Aside from our handicaps of apparel, I love this city. It's academically alternative; one of those rare places where people not only believe that change is necessary, but also tend to believe quite pragmatically in making those changes a reality. Here, my eyebrow piercings are sexy, my veganism a perfectly valid lifestyle choice, my love of the Beatles universal enough to raise eyebrows when I dare to think it even warrants mentioning. In Seattle, I can have a tattoo and still be an academic. I can listen to rock and still be feminine. I can write irreverent blogs and still be considered a writer.
They're hosting a five-day conference on compassion this weekend. It's unfortunate to me that this is something that anyone anywhere would need to host a large conference to promote but, in the words of Kurt Vonnegut, so it goes. They keynote speaker is the Dalai Lama, and Jeremy and I had a rare opportunity today to attend a huge gathering at the Key Arena to see him speak in person. It was an amazing experience. He's a phenomenal man; there's no gravity or self-importance to him, only a sense of passion for the cause of peace and a jolly sense of humor that makes him seem more like Santa Claus than a religious leader.

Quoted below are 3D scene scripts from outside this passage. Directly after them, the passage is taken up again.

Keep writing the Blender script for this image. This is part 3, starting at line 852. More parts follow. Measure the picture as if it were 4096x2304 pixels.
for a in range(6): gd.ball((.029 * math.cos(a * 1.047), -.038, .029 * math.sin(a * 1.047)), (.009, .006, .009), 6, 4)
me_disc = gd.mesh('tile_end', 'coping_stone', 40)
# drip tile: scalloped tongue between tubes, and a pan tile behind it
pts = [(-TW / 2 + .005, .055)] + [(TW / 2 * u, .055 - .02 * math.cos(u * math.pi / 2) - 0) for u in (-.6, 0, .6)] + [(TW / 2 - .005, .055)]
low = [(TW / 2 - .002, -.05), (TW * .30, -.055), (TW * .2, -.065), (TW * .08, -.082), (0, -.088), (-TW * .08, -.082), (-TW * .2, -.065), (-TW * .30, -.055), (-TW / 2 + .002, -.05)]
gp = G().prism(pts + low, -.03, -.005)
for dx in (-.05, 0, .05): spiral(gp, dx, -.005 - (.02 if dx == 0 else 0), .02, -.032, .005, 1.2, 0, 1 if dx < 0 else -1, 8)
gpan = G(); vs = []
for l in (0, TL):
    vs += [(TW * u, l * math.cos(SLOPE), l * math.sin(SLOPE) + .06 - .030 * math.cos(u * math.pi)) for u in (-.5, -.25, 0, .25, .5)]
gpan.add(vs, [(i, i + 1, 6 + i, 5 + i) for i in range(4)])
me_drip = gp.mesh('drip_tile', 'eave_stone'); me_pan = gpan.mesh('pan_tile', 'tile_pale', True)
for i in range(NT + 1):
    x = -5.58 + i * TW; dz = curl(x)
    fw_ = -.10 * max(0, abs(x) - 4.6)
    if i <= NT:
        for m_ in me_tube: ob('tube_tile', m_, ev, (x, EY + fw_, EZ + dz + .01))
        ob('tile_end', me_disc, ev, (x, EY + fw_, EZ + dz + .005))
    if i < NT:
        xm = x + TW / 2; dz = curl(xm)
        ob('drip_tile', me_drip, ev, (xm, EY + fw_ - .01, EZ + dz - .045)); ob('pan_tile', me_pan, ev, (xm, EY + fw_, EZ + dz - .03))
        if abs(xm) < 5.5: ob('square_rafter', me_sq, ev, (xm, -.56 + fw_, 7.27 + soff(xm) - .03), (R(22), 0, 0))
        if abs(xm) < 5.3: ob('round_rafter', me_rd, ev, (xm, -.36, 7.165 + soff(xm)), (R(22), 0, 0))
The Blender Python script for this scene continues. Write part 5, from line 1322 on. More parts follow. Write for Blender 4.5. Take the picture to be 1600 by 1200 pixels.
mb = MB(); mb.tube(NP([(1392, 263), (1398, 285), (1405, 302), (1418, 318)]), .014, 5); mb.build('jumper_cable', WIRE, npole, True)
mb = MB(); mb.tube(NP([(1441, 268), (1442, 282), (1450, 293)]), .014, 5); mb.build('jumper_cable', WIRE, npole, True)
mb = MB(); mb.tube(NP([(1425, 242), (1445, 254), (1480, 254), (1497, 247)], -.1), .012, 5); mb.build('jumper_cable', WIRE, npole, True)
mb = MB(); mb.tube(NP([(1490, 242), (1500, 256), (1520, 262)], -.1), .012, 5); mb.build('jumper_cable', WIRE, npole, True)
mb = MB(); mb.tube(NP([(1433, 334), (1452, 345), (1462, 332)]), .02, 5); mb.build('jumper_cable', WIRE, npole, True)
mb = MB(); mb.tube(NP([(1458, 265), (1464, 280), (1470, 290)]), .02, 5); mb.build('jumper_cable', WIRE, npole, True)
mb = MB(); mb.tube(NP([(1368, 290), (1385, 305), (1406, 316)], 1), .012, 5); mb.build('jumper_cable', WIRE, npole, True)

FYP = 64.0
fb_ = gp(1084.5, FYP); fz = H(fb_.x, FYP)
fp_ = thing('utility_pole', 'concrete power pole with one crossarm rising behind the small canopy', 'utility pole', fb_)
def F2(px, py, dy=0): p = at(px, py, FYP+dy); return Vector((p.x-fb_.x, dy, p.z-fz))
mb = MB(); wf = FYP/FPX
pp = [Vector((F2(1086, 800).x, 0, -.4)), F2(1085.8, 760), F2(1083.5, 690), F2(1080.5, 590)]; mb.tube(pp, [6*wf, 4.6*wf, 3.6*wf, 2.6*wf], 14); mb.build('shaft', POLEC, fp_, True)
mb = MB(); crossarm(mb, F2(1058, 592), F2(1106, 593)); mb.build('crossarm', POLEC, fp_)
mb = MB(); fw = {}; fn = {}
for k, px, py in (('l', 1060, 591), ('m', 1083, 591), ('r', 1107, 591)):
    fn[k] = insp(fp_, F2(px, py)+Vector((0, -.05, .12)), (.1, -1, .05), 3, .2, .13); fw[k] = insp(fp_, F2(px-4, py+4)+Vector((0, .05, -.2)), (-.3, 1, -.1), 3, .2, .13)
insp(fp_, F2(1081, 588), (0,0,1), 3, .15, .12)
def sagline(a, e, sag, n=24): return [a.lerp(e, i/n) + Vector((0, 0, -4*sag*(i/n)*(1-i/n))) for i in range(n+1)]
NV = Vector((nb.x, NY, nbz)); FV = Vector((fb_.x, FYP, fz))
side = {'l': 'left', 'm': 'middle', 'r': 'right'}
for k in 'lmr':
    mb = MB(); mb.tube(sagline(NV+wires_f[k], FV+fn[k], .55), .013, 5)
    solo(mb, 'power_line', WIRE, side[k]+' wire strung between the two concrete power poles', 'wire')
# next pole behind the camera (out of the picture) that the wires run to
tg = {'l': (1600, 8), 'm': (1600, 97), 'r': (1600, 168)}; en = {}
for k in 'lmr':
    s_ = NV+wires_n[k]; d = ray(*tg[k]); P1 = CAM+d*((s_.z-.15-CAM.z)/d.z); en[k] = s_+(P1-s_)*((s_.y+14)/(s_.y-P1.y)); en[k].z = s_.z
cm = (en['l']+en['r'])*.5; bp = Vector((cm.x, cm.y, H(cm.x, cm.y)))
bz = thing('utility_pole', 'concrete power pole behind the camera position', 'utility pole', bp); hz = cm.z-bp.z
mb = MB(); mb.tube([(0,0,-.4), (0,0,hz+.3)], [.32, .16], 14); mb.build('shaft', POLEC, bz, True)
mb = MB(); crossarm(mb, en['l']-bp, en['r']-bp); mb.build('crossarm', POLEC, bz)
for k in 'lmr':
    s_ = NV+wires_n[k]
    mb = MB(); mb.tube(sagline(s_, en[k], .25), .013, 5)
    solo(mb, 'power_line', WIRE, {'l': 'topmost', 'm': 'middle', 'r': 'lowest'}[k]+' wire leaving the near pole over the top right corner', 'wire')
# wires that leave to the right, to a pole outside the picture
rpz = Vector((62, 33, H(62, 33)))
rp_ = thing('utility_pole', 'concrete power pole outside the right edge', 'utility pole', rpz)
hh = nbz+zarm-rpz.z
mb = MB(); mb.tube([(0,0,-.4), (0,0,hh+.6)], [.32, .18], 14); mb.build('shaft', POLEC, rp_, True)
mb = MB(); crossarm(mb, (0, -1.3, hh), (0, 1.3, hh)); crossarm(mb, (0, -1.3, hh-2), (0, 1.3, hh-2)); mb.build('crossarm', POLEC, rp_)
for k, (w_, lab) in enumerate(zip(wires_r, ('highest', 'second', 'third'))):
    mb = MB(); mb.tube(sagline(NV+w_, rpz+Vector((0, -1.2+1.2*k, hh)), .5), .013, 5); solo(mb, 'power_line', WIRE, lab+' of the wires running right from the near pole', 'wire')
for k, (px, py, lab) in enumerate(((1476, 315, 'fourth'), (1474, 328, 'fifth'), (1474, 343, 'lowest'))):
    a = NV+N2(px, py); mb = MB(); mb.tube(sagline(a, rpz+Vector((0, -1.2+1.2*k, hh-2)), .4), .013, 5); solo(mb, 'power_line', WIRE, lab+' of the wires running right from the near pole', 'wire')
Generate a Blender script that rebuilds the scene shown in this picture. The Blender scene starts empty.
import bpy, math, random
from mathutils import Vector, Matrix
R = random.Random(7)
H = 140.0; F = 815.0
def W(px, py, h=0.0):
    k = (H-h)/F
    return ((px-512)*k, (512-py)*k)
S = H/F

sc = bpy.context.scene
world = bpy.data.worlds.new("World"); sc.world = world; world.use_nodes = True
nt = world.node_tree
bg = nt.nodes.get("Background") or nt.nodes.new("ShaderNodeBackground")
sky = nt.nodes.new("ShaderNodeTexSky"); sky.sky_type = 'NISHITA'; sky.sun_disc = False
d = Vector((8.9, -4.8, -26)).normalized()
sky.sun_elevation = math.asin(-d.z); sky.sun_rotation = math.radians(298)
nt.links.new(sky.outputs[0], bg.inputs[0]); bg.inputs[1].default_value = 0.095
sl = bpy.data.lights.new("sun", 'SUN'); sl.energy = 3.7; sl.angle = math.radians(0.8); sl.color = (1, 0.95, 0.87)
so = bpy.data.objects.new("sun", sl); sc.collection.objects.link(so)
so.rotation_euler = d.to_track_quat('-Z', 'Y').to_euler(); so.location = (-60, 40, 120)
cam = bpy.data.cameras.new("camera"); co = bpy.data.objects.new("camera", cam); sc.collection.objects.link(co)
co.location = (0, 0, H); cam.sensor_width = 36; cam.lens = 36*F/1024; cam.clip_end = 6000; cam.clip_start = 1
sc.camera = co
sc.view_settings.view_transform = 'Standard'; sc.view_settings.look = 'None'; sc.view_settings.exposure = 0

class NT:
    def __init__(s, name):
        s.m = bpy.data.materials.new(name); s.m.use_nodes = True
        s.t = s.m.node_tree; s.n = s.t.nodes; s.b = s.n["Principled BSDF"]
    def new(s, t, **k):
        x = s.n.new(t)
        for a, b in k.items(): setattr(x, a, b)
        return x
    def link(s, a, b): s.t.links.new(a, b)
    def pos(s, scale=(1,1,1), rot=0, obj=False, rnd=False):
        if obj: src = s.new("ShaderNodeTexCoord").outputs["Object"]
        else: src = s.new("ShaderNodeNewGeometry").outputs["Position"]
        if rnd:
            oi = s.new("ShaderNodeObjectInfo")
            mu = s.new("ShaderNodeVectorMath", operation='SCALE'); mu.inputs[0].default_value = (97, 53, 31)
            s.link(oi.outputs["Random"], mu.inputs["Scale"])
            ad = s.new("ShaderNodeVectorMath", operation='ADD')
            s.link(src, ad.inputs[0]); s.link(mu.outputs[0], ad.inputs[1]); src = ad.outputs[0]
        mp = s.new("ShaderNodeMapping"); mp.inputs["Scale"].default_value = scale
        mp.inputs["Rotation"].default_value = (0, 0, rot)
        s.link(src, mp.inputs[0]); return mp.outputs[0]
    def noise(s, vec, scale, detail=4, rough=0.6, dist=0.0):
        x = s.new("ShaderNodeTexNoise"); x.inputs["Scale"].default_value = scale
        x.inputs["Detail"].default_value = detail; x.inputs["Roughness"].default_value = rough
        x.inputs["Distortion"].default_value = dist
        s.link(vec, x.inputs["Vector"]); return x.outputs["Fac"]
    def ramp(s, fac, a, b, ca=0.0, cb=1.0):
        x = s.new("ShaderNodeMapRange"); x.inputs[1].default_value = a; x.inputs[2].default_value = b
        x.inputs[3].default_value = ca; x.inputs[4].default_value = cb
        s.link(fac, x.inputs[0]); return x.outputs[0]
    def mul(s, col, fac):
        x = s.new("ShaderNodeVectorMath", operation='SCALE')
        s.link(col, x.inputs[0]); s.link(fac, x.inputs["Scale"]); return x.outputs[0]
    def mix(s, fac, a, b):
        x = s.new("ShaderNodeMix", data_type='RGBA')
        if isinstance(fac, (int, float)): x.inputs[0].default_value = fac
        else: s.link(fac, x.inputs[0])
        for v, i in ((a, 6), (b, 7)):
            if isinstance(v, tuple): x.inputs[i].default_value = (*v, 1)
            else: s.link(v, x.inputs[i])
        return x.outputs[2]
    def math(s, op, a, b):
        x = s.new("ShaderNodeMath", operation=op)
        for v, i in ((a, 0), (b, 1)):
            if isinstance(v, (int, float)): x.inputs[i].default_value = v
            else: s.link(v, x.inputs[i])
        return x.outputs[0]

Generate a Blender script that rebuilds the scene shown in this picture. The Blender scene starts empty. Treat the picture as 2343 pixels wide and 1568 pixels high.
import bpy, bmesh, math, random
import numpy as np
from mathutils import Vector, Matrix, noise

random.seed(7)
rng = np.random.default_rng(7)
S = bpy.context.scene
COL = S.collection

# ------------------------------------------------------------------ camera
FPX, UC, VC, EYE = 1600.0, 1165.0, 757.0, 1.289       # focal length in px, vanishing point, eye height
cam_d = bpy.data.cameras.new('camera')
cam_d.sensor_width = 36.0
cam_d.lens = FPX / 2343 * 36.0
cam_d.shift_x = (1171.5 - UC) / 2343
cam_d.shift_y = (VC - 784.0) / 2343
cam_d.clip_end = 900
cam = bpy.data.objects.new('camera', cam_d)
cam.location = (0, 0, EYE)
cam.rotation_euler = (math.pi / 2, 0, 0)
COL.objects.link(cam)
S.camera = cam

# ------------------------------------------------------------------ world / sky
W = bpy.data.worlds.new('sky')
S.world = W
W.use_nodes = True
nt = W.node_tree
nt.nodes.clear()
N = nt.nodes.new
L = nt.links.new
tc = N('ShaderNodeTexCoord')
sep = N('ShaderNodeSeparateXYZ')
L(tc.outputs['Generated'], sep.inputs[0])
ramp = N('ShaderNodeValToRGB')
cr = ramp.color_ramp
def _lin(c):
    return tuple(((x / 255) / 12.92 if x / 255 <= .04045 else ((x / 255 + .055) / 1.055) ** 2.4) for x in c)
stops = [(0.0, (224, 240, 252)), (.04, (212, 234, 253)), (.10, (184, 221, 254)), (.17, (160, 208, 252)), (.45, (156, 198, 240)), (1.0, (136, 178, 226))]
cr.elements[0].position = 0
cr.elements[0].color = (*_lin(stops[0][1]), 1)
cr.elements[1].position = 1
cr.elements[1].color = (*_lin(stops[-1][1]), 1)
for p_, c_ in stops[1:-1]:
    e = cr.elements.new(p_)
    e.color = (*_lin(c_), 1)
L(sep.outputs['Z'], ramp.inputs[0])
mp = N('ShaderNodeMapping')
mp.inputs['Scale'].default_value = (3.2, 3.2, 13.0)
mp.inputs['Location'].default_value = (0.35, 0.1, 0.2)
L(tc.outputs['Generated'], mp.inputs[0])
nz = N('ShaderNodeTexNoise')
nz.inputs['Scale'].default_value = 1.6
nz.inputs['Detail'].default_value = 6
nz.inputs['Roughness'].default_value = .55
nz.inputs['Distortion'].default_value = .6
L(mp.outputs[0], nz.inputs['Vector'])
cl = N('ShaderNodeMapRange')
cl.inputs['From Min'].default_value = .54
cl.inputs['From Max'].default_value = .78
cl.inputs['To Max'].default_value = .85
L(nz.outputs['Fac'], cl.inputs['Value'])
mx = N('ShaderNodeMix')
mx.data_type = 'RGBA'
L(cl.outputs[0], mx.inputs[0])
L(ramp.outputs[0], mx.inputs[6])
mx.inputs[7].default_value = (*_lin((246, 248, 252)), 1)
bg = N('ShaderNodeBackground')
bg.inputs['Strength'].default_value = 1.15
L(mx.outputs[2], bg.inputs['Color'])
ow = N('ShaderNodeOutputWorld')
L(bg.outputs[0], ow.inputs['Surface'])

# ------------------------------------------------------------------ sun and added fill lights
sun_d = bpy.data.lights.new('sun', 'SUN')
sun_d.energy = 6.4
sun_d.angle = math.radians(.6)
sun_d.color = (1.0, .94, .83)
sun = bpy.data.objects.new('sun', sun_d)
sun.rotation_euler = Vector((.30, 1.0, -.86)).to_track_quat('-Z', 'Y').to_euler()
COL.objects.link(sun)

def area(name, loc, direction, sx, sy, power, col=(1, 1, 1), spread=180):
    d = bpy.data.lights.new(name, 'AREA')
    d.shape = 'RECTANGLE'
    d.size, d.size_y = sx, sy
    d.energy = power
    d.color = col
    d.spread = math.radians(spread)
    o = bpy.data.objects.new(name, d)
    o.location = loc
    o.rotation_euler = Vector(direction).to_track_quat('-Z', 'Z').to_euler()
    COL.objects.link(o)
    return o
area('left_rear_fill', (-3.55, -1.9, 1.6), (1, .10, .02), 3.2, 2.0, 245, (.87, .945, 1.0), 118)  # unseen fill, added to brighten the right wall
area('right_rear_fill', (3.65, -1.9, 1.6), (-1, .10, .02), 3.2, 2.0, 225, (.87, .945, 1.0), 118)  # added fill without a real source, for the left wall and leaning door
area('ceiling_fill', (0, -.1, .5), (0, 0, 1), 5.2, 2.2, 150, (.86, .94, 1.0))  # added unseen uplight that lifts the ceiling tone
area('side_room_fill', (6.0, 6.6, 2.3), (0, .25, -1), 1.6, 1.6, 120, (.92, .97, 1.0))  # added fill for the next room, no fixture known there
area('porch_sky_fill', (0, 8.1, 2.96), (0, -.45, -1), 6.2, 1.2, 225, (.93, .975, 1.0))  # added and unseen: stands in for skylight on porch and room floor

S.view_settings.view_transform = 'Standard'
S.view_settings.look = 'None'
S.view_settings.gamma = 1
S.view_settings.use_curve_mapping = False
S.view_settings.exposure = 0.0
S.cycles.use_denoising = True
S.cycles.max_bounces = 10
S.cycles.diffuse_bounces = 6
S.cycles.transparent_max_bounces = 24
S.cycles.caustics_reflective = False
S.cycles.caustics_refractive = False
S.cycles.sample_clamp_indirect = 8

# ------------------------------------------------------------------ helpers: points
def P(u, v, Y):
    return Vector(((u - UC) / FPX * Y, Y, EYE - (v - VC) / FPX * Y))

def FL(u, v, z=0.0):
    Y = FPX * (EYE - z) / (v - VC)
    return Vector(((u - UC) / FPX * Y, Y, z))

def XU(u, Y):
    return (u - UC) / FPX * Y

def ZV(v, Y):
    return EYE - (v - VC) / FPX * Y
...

So we're sitting here in this coffee shop, enjoying the first sunset we've seen since sometime in September through a plate glass window and, adding an ironic cohesion to my day, someone put a Beatles anthology on the sound system. A few minutes ago "Eleanor Rigby" was playing.
Ah, look at all the lonely people.
It got me to thinking. Mostly because I think way too much about way too many things (especially when it comes to the Beatles, I guess, given that a high percentage of their songs were reactions to a chemistry that had nothing to do with how well they got along), but it was an abrasively odd song to hear after the experience we had today. There were so many people there. And not a one of them looked especially lonely.
I know that it's impossible to know what's going on inside someone else's head. I also know that the odds that no one in a crowd of 30,000 people might be feeling isolated are rather small. But it's also hard to explain the sense of unity that permeated the crowd today. The fact that a large portion of Seattle's population would spend the greater part of their Saturday afternoons celebrating the mere concept of being nice to others - something which seems so simple on the surface but is apparently a rather difficult one to grasp - without any agenda other than basic altruism, was infinitely refreshing. I'm tempted to think that there may be hope for the human race after all.
I know there are a lot of people in this world who are lonely. But I'm starting to wonder if it's really as necessary an emotion as we think, if it's not something we might choose, however unconsciously. Could the simple act of treating others as you want to be treated - a principle as philosophically universal as it is theoretically ignored - end the cycle of isolation that seems to haunt my generation? It seems, at the very least, worth a shot.